Monday, October 04, 2010

Documentation, not always the How To Dos

Documentation for me is often just How to do something, but I have been forgetting the WHY part of the equation. For instance, my documentation says to do our weekly maintenance window after 21:30 and to only reboot one particular server after 21:45, but I didn't say why and had forgotten myself. So I started doing the maintenance earlier and at one point rebooted the one particular server at 21:30. This caused the last of our production cron jobs to not run, and thus a customer didn't get their batch for the day.

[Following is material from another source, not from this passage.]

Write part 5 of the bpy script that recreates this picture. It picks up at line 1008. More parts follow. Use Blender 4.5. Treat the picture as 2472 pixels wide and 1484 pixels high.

Now this could have been avoided a few different ways. Since that first time was a mistake any thing that happens after it is a failure on my part, and thus can't happen again.
  1. I could have followed our procedure to the T.
  2. Read my e-mail to see that the cron job hadn't run yet.
  3. Run the cron job by hand after the server restart.
  4. Did all of the precursor work and waited for the cron job to run.
  5. Did all of the precursor work and run the cron job by hand.
I have chosen to go with option 1, follow our procedure to the T. We started doing the weekly maintenance for a few reasons and it was to be done after 9:30, with that one particular server last to ensure this didn't happen. Now once again I have my WHY, and I have it written down so if I question it again I know why.


This is just one instance where the WHY is critical, but there are others. So please when you are writing documentation, and you should be please include the WHY you do something the way you do it. It also helps train the new guy, or your replacement.